If there was no legal standing to challenge this internally as a matter of legal jeopardy and/or bring it before a state labor board, and I could achieve no traction through internal campaigning to change this practice on a basis of ethical abuse, I would simply find another job in any case. That's based on my own sense of ethics, personally, if nothing else. I'd also happily document the process and the issues on any related sites as a warning to anyone seeking employment with that company: to a degree you have to consider whether this can affect your future employment if uncovered and how far you want to take it (for example, submitting anonymous reviews versus going so far as talking to local news agencies about it).
Ultimately, you do you. Quitting a job over an ethical shortfall on the company's part is a relatively personal choice. From what has been described, though, the situation is clearly unethical.

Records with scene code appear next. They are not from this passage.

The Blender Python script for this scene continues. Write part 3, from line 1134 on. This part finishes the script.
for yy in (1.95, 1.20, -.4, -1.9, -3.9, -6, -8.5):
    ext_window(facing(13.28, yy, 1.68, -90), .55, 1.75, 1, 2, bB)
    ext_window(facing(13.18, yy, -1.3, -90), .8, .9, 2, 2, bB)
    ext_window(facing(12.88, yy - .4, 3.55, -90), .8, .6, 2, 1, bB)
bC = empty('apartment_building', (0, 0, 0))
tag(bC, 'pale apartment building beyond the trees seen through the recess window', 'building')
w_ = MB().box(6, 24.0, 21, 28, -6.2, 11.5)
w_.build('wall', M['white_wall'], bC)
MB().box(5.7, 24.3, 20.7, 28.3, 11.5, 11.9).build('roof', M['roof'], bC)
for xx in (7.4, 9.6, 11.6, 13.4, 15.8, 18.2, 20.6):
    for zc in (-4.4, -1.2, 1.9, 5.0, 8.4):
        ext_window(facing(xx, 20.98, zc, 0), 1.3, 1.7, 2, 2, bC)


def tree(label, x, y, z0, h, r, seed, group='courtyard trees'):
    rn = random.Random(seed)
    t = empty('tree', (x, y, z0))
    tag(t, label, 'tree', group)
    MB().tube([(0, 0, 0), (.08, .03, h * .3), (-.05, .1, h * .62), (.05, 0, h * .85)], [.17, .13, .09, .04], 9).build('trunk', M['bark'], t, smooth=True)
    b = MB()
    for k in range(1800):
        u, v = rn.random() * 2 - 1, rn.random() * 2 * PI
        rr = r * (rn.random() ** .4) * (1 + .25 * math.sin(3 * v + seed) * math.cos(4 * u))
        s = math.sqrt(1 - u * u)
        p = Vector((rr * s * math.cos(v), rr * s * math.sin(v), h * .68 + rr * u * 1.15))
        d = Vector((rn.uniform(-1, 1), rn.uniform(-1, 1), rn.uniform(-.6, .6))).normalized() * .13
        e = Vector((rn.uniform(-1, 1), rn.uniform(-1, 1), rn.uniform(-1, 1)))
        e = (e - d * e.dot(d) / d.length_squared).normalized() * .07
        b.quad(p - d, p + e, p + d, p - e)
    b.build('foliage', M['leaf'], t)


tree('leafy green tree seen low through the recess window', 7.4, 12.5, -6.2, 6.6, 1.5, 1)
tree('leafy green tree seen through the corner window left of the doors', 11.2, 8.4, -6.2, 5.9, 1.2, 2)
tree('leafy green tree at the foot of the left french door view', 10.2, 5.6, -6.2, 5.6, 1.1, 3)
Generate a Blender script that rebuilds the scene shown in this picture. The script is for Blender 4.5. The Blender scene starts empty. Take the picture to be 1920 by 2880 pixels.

Personally it's something I've done before over other situations, something I've also failed to do over other situations in different circumstances and ultimately regretted, and something where I've chosen to avoid otherwise advantageous jobs over ethical issues related to the employer. That's me. You'll need to make your own choices.
Legal/Social Context Note
Note that this answer is coming from a perspective of employment laws in the United States. In other countries where certain practices that are quite illegal in the US are common and either legal or ignored, this answer may not be relevant, and while I'd like to think the ethical side still stands, practically if all other employers in the area engage in this it might have to be something that is instead continued to the best of your ability to make it marginally more ethical at least.